Im Kühlraum reifen die Schinken dann für weitere Wochen. Wie lange das dauert? „Wenn ein Schinken reift, entstehen unterschiedliche Gerüche“, erklärt Walter Adam und schnuppert aufmerksam an einem Exemplar. „Ein Schinken in Lake riecht anders als einer, der frisch gewässert ist. Dieser wieder anders als einer, der angeräuchert oder fertig geräuchert ist. Beim Reifen ändert sich auch die Struktur, sie wird zunehmend fester.“ All dies sind Kriterien, anhand derer er beurteilen kann, wie weit der Produktionsvorgang fortgeschritten ist. Erst wenn er mit dem Produkt vollkommen zufrieden ist, geht es in den Verkauf. Oder wird vakuumiert und im Kühlraum auf Vorrat gelagert.

Bei seiner Schinkenproduktion beschränkt sich Walter Adam schon längst nicht mehr auf die klassische Räucherware. Stolz präsentiert er eine Reihe ganzer Schinkenkeulen, die wie ein spanischer Serranoschinken mitsamt Knochen und Fuß verarbeitet wurden und jetzt wie jener sechs Monate an der Luft trocknen. Ein Ventilator sorgt ständig für die nötige Luftbewegung. Das Ergebnis überzeugt: Aroma und Geschmack könnten nicht besser sein. Und natürlich machen die großen Keulen auch optisch viel daher. Bis zu zwanzig dieser „Hingucker“ produziert die Metzgerei im Jahr.

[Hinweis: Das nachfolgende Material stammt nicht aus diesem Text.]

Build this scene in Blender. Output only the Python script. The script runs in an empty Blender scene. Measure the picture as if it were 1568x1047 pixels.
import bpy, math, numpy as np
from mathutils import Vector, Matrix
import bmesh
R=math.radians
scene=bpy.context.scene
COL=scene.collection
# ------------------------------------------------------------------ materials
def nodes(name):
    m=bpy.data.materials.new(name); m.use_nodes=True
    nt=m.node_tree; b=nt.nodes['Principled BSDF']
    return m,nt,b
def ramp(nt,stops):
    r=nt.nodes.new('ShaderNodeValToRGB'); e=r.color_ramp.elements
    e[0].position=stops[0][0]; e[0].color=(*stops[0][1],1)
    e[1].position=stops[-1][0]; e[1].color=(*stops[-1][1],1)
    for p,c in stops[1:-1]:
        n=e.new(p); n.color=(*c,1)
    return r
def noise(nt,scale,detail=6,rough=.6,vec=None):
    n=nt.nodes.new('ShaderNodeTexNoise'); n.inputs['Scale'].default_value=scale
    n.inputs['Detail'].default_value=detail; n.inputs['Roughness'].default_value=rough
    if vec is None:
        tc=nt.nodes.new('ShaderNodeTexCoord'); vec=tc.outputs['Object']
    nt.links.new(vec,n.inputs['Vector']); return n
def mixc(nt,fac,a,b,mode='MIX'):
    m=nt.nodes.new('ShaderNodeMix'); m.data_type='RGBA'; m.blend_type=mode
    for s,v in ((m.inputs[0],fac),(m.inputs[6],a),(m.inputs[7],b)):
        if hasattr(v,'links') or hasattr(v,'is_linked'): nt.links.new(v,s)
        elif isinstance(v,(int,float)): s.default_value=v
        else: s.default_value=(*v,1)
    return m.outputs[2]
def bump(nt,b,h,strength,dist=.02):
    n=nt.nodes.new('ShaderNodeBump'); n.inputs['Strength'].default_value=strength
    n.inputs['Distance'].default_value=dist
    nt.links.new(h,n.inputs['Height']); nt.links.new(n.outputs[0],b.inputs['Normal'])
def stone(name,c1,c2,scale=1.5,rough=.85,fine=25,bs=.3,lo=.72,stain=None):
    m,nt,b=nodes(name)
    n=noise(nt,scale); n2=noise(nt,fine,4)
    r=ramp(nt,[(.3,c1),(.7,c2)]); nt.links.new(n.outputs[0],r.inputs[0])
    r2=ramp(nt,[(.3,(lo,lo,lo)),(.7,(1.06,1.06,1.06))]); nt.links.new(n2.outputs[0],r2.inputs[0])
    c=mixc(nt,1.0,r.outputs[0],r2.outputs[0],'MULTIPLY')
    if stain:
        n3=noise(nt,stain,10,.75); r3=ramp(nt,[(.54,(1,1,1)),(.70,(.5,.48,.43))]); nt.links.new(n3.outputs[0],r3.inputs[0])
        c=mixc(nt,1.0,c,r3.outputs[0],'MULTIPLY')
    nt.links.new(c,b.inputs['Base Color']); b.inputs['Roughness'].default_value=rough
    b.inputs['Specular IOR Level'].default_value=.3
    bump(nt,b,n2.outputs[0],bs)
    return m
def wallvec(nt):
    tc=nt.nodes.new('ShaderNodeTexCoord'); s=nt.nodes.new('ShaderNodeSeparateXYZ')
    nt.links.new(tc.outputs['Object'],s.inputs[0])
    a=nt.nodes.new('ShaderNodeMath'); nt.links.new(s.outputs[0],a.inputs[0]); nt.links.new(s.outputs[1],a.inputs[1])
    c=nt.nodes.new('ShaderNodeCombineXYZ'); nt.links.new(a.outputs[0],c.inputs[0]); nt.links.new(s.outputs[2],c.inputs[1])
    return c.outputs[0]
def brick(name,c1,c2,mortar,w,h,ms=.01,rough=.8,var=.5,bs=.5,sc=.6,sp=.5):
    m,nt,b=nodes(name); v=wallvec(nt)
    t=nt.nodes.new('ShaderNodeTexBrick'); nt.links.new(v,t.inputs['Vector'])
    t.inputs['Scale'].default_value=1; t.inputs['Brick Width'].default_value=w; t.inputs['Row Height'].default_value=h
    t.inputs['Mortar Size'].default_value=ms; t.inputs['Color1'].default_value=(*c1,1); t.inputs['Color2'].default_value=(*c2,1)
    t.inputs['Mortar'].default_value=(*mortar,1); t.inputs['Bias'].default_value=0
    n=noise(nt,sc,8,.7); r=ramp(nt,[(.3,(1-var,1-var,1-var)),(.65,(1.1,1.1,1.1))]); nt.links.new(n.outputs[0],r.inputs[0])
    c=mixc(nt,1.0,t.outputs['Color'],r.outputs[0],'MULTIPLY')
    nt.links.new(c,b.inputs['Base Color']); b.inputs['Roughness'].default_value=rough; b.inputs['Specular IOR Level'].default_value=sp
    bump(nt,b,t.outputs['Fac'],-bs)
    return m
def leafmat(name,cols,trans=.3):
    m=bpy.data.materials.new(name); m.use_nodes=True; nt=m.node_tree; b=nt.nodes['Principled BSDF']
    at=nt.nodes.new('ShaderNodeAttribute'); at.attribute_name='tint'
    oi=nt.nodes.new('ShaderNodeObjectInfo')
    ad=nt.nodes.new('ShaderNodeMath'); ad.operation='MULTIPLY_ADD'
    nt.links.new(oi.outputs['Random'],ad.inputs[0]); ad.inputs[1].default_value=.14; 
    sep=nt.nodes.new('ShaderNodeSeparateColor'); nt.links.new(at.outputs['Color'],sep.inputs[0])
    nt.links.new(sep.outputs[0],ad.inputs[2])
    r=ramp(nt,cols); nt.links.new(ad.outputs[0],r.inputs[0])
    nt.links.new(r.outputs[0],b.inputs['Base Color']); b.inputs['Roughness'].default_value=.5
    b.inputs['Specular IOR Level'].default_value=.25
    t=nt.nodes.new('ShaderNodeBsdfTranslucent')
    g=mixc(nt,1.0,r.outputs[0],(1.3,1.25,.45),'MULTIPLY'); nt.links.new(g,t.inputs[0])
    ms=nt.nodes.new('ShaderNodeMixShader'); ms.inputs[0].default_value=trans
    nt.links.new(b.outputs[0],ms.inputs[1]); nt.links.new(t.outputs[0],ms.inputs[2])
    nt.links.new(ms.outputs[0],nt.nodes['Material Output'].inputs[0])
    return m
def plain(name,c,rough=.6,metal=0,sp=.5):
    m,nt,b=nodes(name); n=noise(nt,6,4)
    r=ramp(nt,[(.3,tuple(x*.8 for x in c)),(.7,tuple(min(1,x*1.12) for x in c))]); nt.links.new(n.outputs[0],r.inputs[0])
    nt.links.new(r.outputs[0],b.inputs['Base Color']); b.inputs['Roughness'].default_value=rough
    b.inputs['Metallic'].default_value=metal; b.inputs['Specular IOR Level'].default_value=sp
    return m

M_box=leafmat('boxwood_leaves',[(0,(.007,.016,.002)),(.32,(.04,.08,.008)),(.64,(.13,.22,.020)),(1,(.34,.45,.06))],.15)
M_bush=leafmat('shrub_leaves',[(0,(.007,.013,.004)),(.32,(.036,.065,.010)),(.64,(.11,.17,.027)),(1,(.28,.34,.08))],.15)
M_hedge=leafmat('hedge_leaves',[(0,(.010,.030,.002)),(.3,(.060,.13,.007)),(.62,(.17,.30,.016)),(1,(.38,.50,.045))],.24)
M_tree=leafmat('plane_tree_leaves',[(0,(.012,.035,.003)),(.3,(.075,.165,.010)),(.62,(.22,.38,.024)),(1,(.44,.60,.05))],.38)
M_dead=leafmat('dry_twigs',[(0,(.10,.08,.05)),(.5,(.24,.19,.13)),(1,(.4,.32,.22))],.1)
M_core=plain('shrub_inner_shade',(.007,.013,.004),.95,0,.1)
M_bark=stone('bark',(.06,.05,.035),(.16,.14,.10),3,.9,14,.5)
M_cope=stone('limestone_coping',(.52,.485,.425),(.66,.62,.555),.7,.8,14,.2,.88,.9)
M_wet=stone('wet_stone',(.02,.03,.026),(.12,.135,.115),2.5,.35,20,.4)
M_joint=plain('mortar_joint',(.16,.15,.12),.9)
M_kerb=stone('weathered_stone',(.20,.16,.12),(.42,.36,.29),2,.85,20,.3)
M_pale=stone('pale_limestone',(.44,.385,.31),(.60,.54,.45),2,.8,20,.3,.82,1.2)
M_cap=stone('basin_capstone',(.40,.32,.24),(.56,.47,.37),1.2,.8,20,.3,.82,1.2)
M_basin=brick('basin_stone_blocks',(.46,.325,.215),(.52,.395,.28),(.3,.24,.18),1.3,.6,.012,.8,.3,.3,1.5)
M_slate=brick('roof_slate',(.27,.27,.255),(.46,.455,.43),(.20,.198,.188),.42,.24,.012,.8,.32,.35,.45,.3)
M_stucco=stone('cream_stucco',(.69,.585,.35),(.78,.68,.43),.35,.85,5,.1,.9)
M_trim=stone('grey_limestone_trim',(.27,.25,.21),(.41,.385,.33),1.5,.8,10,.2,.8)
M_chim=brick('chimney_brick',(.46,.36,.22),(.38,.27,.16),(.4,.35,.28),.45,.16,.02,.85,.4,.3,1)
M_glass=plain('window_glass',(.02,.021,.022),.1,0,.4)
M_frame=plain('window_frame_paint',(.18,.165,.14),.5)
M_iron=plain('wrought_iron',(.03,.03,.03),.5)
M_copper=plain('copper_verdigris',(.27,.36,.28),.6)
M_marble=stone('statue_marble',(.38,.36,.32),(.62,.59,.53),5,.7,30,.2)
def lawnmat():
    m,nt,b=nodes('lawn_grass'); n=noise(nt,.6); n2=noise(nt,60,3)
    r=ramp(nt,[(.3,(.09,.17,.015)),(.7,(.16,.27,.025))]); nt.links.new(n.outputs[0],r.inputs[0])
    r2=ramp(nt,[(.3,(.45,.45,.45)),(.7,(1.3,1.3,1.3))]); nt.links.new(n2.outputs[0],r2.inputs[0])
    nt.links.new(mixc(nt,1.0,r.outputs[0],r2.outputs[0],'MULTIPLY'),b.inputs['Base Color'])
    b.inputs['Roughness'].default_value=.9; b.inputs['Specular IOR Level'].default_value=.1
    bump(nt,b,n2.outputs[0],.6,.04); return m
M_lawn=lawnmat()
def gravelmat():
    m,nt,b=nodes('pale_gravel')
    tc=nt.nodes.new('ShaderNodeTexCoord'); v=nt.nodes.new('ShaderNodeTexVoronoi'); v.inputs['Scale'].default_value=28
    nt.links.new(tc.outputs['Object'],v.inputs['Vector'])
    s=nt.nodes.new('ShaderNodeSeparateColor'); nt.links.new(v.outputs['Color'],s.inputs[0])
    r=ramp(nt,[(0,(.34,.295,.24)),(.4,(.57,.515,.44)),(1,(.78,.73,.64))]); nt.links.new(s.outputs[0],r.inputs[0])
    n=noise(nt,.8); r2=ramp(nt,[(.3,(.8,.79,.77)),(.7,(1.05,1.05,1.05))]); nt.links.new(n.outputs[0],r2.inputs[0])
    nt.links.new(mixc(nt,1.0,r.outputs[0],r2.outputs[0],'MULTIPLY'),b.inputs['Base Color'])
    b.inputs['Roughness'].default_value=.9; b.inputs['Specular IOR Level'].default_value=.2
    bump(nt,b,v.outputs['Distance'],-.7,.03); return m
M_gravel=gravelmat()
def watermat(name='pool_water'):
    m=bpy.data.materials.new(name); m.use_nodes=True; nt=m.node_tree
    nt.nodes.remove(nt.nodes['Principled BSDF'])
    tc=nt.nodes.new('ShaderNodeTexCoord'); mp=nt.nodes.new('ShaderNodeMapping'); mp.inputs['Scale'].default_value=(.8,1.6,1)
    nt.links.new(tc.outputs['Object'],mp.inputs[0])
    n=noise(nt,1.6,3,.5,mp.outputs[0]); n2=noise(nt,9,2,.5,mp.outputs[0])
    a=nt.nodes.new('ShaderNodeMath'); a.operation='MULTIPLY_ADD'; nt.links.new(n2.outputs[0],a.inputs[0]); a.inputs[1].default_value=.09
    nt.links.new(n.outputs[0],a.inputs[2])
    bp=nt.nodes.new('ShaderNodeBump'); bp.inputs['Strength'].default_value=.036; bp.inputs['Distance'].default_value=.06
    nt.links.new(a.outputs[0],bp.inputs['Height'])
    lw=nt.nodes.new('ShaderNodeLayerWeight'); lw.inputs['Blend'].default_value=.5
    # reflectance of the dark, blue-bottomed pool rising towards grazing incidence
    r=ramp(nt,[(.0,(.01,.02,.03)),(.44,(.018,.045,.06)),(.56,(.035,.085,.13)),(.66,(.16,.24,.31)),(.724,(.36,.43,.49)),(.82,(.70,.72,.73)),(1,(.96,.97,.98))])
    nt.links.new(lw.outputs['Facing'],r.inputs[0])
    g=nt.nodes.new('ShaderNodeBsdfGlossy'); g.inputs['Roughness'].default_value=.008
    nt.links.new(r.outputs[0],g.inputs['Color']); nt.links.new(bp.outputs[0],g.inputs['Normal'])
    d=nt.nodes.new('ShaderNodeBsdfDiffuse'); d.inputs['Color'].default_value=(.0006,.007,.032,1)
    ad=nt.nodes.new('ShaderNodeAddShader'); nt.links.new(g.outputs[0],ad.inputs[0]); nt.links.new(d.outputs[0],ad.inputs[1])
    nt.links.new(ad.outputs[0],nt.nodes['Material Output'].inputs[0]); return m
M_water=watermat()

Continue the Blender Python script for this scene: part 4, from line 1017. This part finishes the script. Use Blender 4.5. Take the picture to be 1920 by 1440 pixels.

Adam hat sich bei der Schinkenherstellung intensiv eingearbeitet – wie bei all seinen Ideen und Vorhaben, die er umsetzt. Hat gelesen, sich mit Kollegen unterhalten, sich bei Experten informiert. Denn die Schinkenproduktion sei eine Wissenschaft für sich, erklärt er. In Österreich gebe es sogar einen eigenen Ausbildungsgang, der sich nur auf diesen Bereich spezialisiert habe. Für ihn selbst sei die Produktion seiner gepökelten Spezialitäten ein fortdauernder Lernprozess. Der Erfolg lässt nicht auf sich warten: Die Schinken der Metzgerei finden begeisterte Abnehmer – mehr, als man derzeit produzieren kann. Schon im vergangenen Jahr war die Ware bereits im Oktober ausverkauft. Und für dieses Jahr zeichnet sich die gleiche Situation ab ­– obwohl Adam laufend drei Räucherkammern bestückt. Doch der Standort im südpfälzischen Herxheim bietet Einschränkungen: Im Sommer ist es dort einfach zu warm. Deshalb können die Räucherspezialitäten hier nur von Oktober bis Mai produziert werden. Für eine größere Vorratsmenge reichen die Kapazitäten nicht aus.

Doch Walter Adam weiß sich zu helfen. Mittlerweile plant er seine eigene kleine Schinkenmanufaktur und hat bereits mit dem Bau begonnen. In Erlenbach bei Dahn, nicht weit entfernt im Naturpark Pfälzer Wald/Nordvogesen gelegen, sind die Temperaturen kühler als in der Ebene, und der Metzgermeister hat zudem einen Reiferaum unter der Erde vorgesehen. Denn auch das hat ihn in bei einem Besuch in Österreich nachhaltig beeindruckt: Bei einem der dortigen Produzenten reifen die Schinken in einem ehemaligen Bergwerksstollen ihrer Vollendung entgegen. Eine Idee, die der pfiffige Metzgermeister aus der Pfalz gleich in seine Pläne mit einbezogen hat.